In the meantime, what should be done? Some believe that Israel and the Arabs should be left alone and nobody else should interfere. But Israel is not left alone. She receives vast quantities of money and arms from America, and largely through past American folly the USSR is also heavily involved in the area. The ‘hands off’ plea is therefore bogus. The hands are already there. Others believe that the US should be left to settle the problem on her own, and that other countries should keep away: a euphemism for saying that American policy should be controlled by Israel, and that Israel should not withdraw from the occupied territories. Some still entertain what Mr Riad calls ‘the limp hope’ that the US will adopt an even-handed position. Certainly such a hope will remain limp if other countries make no attempt to counteract the influence of the Israeli lobby in Washington. Europe must play her part. Yet unless the Israelis or the Americans or both start following their own best interests, only the Arabs can help themselves. Virtual Arab unity on a moderate but firm position should be the first step. Begin’s aggressiveness makes Arab unity difficult. It also makes it essential.

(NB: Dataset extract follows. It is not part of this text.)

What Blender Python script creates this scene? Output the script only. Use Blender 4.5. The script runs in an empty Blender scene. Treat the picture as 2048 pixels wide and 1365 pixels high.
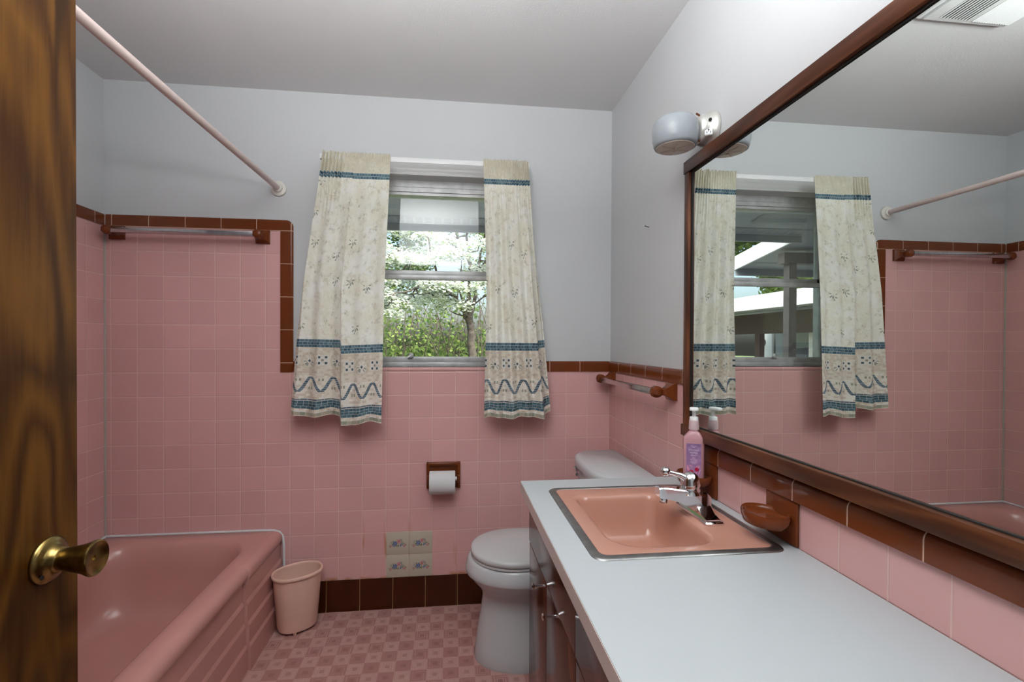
import bpy, bmesh, math, random
from mathutils import Vector, Matrix, Euler
PI = math.pi
sc = bpy.context.scene
COL = sc.collection

# ------------------------------------------------------------------ helpers
def lin(c):
    c = c / 255.0
    return c / 12.92 if c <= 0.04045 else ((c + 0.055) / 1.055) ** 2.4
def rgb(r, g, b): return (lin(r), lin(g), lin(b), 1.0)

class MB:
    """bmesh wrapper: shapes collected into one mesh"""
    def __init__(s): s.bm = bmesh.new(); s.mi = 0
    def _f(s, vs):
        try: f = s.bm.faces.new(vs)
        except ValueError: return None
        f.material_index = s.mi; f.smooth = True; return f
    def box(s, x0, x1, y0, y1, z0, z1, bev=0, seg=2):
        b = bmesh.new()
        bmesh.ops.create_cube(b, size=1)
        for v in b.verts:
            v.co = Vector(((x0+x1)/2 + v.co.x*(x1-x0), (y0+y1)/2 + v.co.y*(y1-y0), (z0+z1)/2 + v.co.z*(z1-z0)))
        if bev: bmesh.ops.bevel(b, geom=list(b.edges), offset=bev, segments=seg, profile=.5, affect='EDGES')
        return s.add(b)
    def add(s, b, M=None):
        mp = {}
        for v in b.verts: mp[v] = s.bm.verts.new(M @ v.co if M is not None else v.co)
        for f in b.faces: s._f([mp[v] for v in f.verts])
        b.free(); return s
    def loft(s, rings, cap0=False, cap1=False, closed=True):
        R = [[s.bm.verts.new(p) for p in r] for r in rings]
        n = len(R[0])
        for a, b in zip(R[:-1], R[1:]):
            for i in range(n if closed else n-1):
                j = (i+1) % n; s._f([a[i], a[j], b[j], b[i]])
        if cap0: s._f(R[0][::-1])
        if cap1: s._f(R[-1])
        return s
    def lathe(s, prof, c=(0,0,0), axis='Z', n=32, M=None):
        """prof: (radius, height)"""
        rings = []
        for r, h in prof:
            ring = []
            for i in range(n):
                a = 2*PI*i/n; u, v = r*math.cos(a), r*math.sin(a)
                p = {'Z': (u, v, h), 'X': (h, u, v), 'Y': (v, h, u)}[axis]
                p = Vector(p)
                if M is not None: p = M @ p
                ring.append(p + Vector(c))
            rings.append(ring)
        return s.loft(rings, prof[0][0] > 1e-6, prof[-1][0] > 1e-6)
    def tube(s, pts, rad, n=12, cap=True):
        pts = [Vector(p) for p in pts]
        rad = rad if isinstance(rad, (list, tuple)) else [rad]*len(pts)
        rings = []; up = None
        for i, p in enumerate(pts):
            d = (pts[min(i+1, len(pts)-1)] - pts[max(i-1, 0)]).normalized()
            if up is None:
                up = Vector((0, 0, 1)) if abs(d.z) < .9 else Vector((1, 0, 0))
            a = d.cross(up).normalized(); b = a.cross(d).normalized(); up = b
            rings.append([p + rad[i]*(math.cos(2*PI*k/n)*a + math.sin(2*PI*k/n)*b) for k in range(n)])
        return s.loft(rings, cap, cap)
    def prism(s, poly, axis, a, b, bev=0, seg=3, pick=None):
        """poly of 2-D points extruded along axis ('X': (y,z), 'Y': (x,z), 'Z': (x,y))"""
        def P(u, v, w): return {'X': (w, u, v), 'Y': (u, w, v), 'Z': (u, v, w)}[axis]
        t = bmesh.new()
        A = [t.verts.new(P(u, v, a)) for u, v in poly]; B = [t.verts.new(P(u, v, b)) for u, v in poly]
        n = len(poly)
        t.faces.new(A); t.faces.new(B[::-1])
        for i in range(n): t.faces.new([A[i], B[i], B[(i+1) % n], A[(i+1) % n]])
        bmesh.ops.recalc_face_normals(t, faces=list(t.faces))
        if bev:
            ed = [e for e in t.edges if pick is None or pick(e)]
            bmesh.ops.bevel(t, geom=ed, offset=bev, segments=seg, profile=.5, affect='EDGES')
        return s.add(t)
    def sphere(s, c, r, n=24, sx=1, sy=1, sz=1):
        b = bmesh.new(); bmesh.ops.create_uvsphere(b, u_segments=n, v_segments=max(6, n//2), radius=r)
        for v in b.verts: v.co = Vector((c[0]+v.co.x*sx, c[1]+v.co.y*sy, c[2]+v.co.z*sz))
        return s.add(b)
    def quad(s, *p): s._f([s.bm.verts.new(q) for q in p]); return s
    def build(s, name, mats, parent=None, off=None, sharp=35, recalc=True, flat=False):
        if recalc: bmesh.ops.recalc_face_normals(s.bm, faces=list(s.bm.faces))
        o0 = Vector(off) if off is not None else (parent_origin(parent) if parent else Vector((0, 0, 0)))
        if o0.length: bmesh.ops.translate(s.bm, verts=list(s.bm.verts), vec=-o0)
        me = bpy.data.meshes.new(name); s.bm.to_mesh(me); s.bm.free()
        if flat:
            for p in me.polygons: p.use_smooth = False
        elif sharp: me.set_sharp_from_angle(angle=math.radians(sharp))
        for m in (mats if isinstance(mats, (list, tuple)) else [mats]): me.materials.append(m)
        o = bpy.data.objects.new(name, me); COL.objects.link(o)
        if parent: o.parent = parent
        elif off is not None: o.location = off
        return o

def parent_origin(o):
    v = Vector((0, 0, 0))
    while o is not None: v = v + o.location; o = o.parent
    return v
def thing(name, loc, label, cat, group=None):
    o = bpy.data.objects.new(name, None); COL.objects.link(o); o.location = loc; o.empty_display_size = .05
    return tag(o, label, cat, group)
def tag(o, label, cat, group=None, kind=None):
    o['label'] = label; o['category'] = cat
    if group: o['group'] = group
    if kind: o['kind'] = kind
    return o
def struct(o, label=None):
    o['kind'] = 'structure'
    if label: o['label'] = label
    return o

def rrect(cx, cy, hx, hy, r, z, n=6):
    """rounded rectangle ring, 4*(n+1) points; r may be four radii (+x+y, -x+y, -x-y, +x-y)"""
    rr = r if isinstance(r, (list, tuple)) else [r]*4
    out = []
    for k, (sx, sy) in enumerate(((1, 1), (-1, 1), (-1, -1), (1, -1))):
        q = rr[k]; ox, oy = cx + sx*(hx-q), cy + sy*(hy-q)
        for i in range(n+1):
            a = PI/2*k + PI/2*i/n
            out.append((ox + q*math.cos(a), oy + q*math.sin(a), z))
    return out
def ellip(cx, cy, a, b, z, n=40, rot=0, e=2.0):
    out = []
    for i in range(n):
        t = 2*PI*i/n; c, s = math.cos(t), math.sin(t)
        x = a*math.copysign(abs(c)**(2/e), c); y = b*math.copysign(abs(s)**(2/e), s)
        out.append((cx + x*math.cos(rot) - y*math.sin(rot), cy + x*math.sin(rot) + y*math.cos(rot), z))
    return out

# ------------------------------------------------------------------ node DSL
class G:
    def __init__(s, name):
        s.m = bpy.data.materials.new(name); s.m.use_nodes = True
        s.t = s.m.node_tree; s.t.nodes.clear()
        s.out = s.t.nodes.new('ShaderNodeOutputMaterial')
    def node(s, ty, **kw):
        n = s.t.nodes.new(ty)
        for k, v in kw.items(): setattr(n, k, v)
        return n
    def put(s, sock, v):
        if isinstance(v, V): s.t.links.new(v.s, sock)
        elif v is not None:
            sock.default_value = v
    def math(s, op, a, b=None, c=None):
        n = s.node('ShaderNodeMath', operation=op)
        for i, x in enumerate((a, b, c)):
            if x is not None: s.put(n.inputs[i], x)
        return V(s, n.outputs[0])
    def obj(s):
        n = s.node('ShaderNodeTexCoord'); x = s.node('ShaderNodeSeparateXYZ')
        s.t.links.new(n.outputs['Object'], x.inputs[0])
        s.vec = V(s, n.outputs['Object'])
        return V(s, x.outputs[0]), V(s, x.outputs[1]), V(s, x.outputs[2])
    def uv(s):
        n = s.node('ShaderNodeTexCoord'); x = s.node('ShaderNodeSeparateXYZ')
        s.t.links.new(n.outputs['UV'], x.inputs[0]); s.vec = V(s, n.outputs['UV'])
        return V(s, x.outputs[0]), V(s, x.outputs[1])
    def comb(s, x, y=0., z=0.):
        n = s.node('ShaderNodeCombineXYZ')
        for i, q in enumerate((x, y, z)): s.put(n.inputs[i], q)
        return V(s, n.outputs[0])
    def noise(s, vec, scale=5., detail=2., rough=.5, dist=0.):
        n = s.node('ShaderNodeTexNoise'); s.put(n.inputs['Vector'], vec)
        n.inputs['Scale'].default_value = scale; n.inputs['Detail'].default_value = detail
        n.inputs['Roughness'].default_value = rough; n.inputs['Distortion'].default_value = dist
        return V(s, n.outputs[0])
    def white(s, vec):
        n = s.node('ShaderNodeTexWhiteNoise'); s.put(n.inputs['Vector'], vec)
        x = s.node('ShaderNodeSeparateColor'); s.t.links.new(n.outputs['Color'], x.inputs[0])
        return V(s, x.outputs[0]), V(s, x.outputs[1]), V(s, x.outputs[2])
    def voro_edge(s, vec, scale):
        n = s.node('ShaderNodeTexVoronoi', feature='DISTANCE_TO_EDGE'); s.put(n.inputs['Vector'], vec)
        n.inputs['Scale'].default_value = scale
        return V(s, n.outputs['Distance'])
    def ramp(s, v, a, b):
        """smooth 0..1 between a and b"""
        n = s.node('ShaderNodeMapRange', interpolation_type='SMOOTHSTEP')
        s.put(n.inputs[0], v); n.inputs[1].default_value = a; n.inputs[2].default_value = b
        return V(s, n.outputs[0])
    def mix(s, f, a, b):
        n = s.node('ShaderNodeMix', data_type='RGBA')
        s.put(n.inputs[0], f); s.put(n.inputs[6], a); s.put(n.inputs[7], b)
        return V(s, n.outputs[2])
    def bump(s, h, dist=1., strength=1.):
        n = s.node('ShaderNodeBump'); n.inputs['Strength'].default_value = strength
        n.inputs['Distance'].default_value = dist; s.put(n.inputs['Height'], h)
        return V(s, n.outputs[0])
    def pbr(s, color, rough=.5, metal=0., spec=.5, normal=None, coat=0., trans=0., ior=1.45, sss=0., emis=None, estr=0.):
        n = s.node('ShaderNodeBsdfPrincipled')
        s.put(n.inputs['Base Color'], color); s.put(n.inputs['Roughness'], rough); s.put(n.inputs['Metallic'], metal)
        n.inputs['Specular IOR Level'].default_value = spec; n.inputs['IOR'].default_value = ior
        n.inputs['Coat Weight'].default_value = coat; n.inputs['Coat Roughness'].default_value = .05
        n.inputs['Transmission Weight'].default_value = trans
        n.inputs['Subsurface Weight'].default_value = sss
        if normal is not None: s.put(n.inputs['Normal'], normal)
        if emis: n.inputs['Emission Color'].default_value = emis; n.inputs['Emission Strength'].default_value = estr
        s.t.links.new(n.outputs[0], s.out.inputs[0]); return n
class V:
    def __init__(s, g, sock): s.g = g; s.s = sock
    def __add__(s, o): return s.g.math('ADD', s, o)
    __radd__ = __add__
    def __sub__(s, o): return s.g.math('SUBTRACT', s, o)
    def __rsub__(s, o): return s.g.math('SUBTRACT', o, s)
    def __mul__(s, o): return s.g.math('MULTIPLY', s, o)
    __rmul__ = __mul__
    def __truediv__(s, o): return s.g.math('DIVIDE', s, o)
    def fract(s): return s.g.math('FRACT', s)
    def floor(s): return s.g.math('FLOOR', s)
    def abs(s): return s.g.math('ABSOLUTE', s)
    def sqrt(s): return s.g.math('SQRT', s)
    def sin(s): return s.g.math('SINE', s)
    def cos(s): return s.g.math('COSINE', s)
    def lt(s, o): return s.g.math('LESS_THAN', s, o)
    def gt(s, o): return s.g.math('GREATER_THAN', s, o)
    def min(s, o): return s.g.math('MINIMUM', s, o)
    def max(s, o): return s.g.math('MAXIMUM', s, o)
    def mod(s, o): return s.g.math('FLOORED_MODULO', s, o)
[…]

If there are any more fiascos like Fez, the Arabs will have only themselves to blame. The Arabs should unite on the Fahd plan, stating explicitly that the plan entails recognition of Israel. Meanwhile the PLO should be prepared to recognise Israel on condition that Israel recognises Palestinian rights. The combination of these measures with European pressure on Washington would make it very difficult for the United States not to act. Conversely, in such circumstances a refusal by the United States to act would make it very difficult for the Arab states not to react. Nobody can be optimistic. But since a solution based on 242 and a Palestinian state with or without a link with Jordan is in the interests of everybody concerned – the Palestinians, the Israelis, the other Arab states, the United States, Europe and probably even the USSR – it is, despite the history of the last thirty years, too soon to despair.